"Bollocks to this," I said pulling on my raincoat and putting my walking boots on, "We're on bleedin' 'oliday, let's do this!" So we did and within three miles of driving south the rain petered out and by the time we got to the best place we've been to so far it had stopped. To be fair, it was blowing a gale, was overcast and the temperature was 14 degrees, but if we sat around waiting for decent weather then we could have been here all day. So, off we went.

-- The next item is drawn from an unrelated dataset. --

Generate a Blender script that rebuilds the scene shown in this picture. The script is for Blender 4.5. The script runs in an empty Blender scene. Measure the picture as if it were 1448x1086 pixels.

We spotted another bay to visit when we went to Black Rock beach and therefore we decided to make our way there first. It was off the 'main' road to a little place called Port William, before the even littler place of Monreith (mentioned yesterday) which is where Gavin 'Ring of Bright Water' Maxwell lived, etc. You drive up a single track lane with a sheer drop on one side and past a wonderful little golf course, that was immaculately kept into a car park that was as empty as a brand new cemetery. We piled out of the car and in front of us was this:
Isn't that positively a wonderful site. Not the beach, but the complete lack of people. This is Back Bay and it is secluded, full of interesting places to go and look at, including this:
This is a cave and it isn't particularly deep, but it's perfectly formed and has a natural chimney in it; a flue like hole at the top of the cave that lets a lot of light (and rain, I would presume) in. I went and explored and caves still hold that mystical charm that normally gives you that frisson of fear because of the dark and the unknown; this was different and I may have to take the camera in with me when we return her in a couple of days.
Unfortunately, the tide came in while we were there and we had to retreat after about an hour; mainly because when the tide turns, boy does it turn. Rocks I was sitting on at midday were covered by the sea by 12.15 and the entrance to this cave, where the two rocks are at the front was completely cut off within five minutes of this photo being taken. Canute was a wise man.
The weather showed no real sign of easing inland and when we got on the road again it started raining again. We headed to Port William, which is a lovely, but really isolated little town; we might have stayed there for half an hour or so if the rain hadn't started sheeting down again. I suggested we go along to the Isle of Whithorn, a place we hadn't been to in 14 years and was one of the very few and far between holiday we had in this neck of the woods in 1998. We got there and the summer seemed to be just in front of us. There was bugger all cloud about a quarter of a mile out to sea and the little boats, bobbing on the calm sea, looked idyllic and I yearned for that sun to be just a bit closer. Twenty minutes later we didn't get my wish, but the temperature rose, the sky started to thin and we decided to pop into the Steam Packet Inn, a bloody decent pub in 1998 and now a bit poncier, but still a bloody decent pub; with FIVE locally brewed real ales. We sat outside, the sun peaking through the thinning clouds and were reluctant to go in land because it would probably rain again.
But, eventually we headed back to Wigtown, but not after getting incredibly irate with an old arsehole tourist in his fucking Volvo smoking a fag and blocking the way and being oblivious to it. By the time we got to home base, it had brightened up and we had a wander round Wigtown. The dogs, however, were in a completely noisy and restless mood, so we came back here, got them settled, I did the dinner and the wife went back up on her own.
It's now gone 8pm and it doesn't feel like it. We've had an oddly busy but relaxing day; the wife is fit to go to bed already, I'm hoping the TV program I'm downloading comes in at faster than 15kbps, but I feel as though I've done some walking and had the first real day of the holiday.
Highlights of the day:
- If you ever get up this way this is unbelievable; you could spend all day without a stitch of clothes on and probably see no one else, especially if you go up round the head and where the caves are. This is Back Bay, about three miles east of Monreith (there's also a wonderful otter statue worth looking at).
- The Steam Packet Inn - see above.
- If the Isle of Whithorn is the kind of place where I could gladly spend the rest of my life - and it really is - then it's big sister Whithorn is like Corby with character. We saw the first chavs there - and boy they were as rough as a badger's sandpapered arse - and it had all the welcoming atmosphere of a protestant at an IRA meeting in 1972. It's like someone looked at Wigtown and thought, 'Hm, I like the cut of their jib, I think I'll make my town like that.' Sadly, he then went to the pub drank 22 pints of heavy, took loads of illegal narcotics and was beaten round the head with a sausage stuffed with diamonds for a week, He then built Whithorn from whatever memories he had left; adding odd bits and missing out essential things. It has the widest high street I have ever seen and the two narrowest of entrances into it. Quaint, you might think. Fucking retarded is what it is in real life. It looks dirty, isolated, forgotten and full of despair - it is how Roger and I saw Wigtown in 1998; which incidentally is something the wife found in a history of the town. This place almost died in the 1990s; it was split by problems, had massive unemployment and most of the businesses were dying, but through some intrepid ex-pats, some local interest and hard work, they put Wigtown back on the map by reinventing it as Scotland's Book Town. Whithorn could reinvent itself as Scotland's Home of Despair and Cretinism.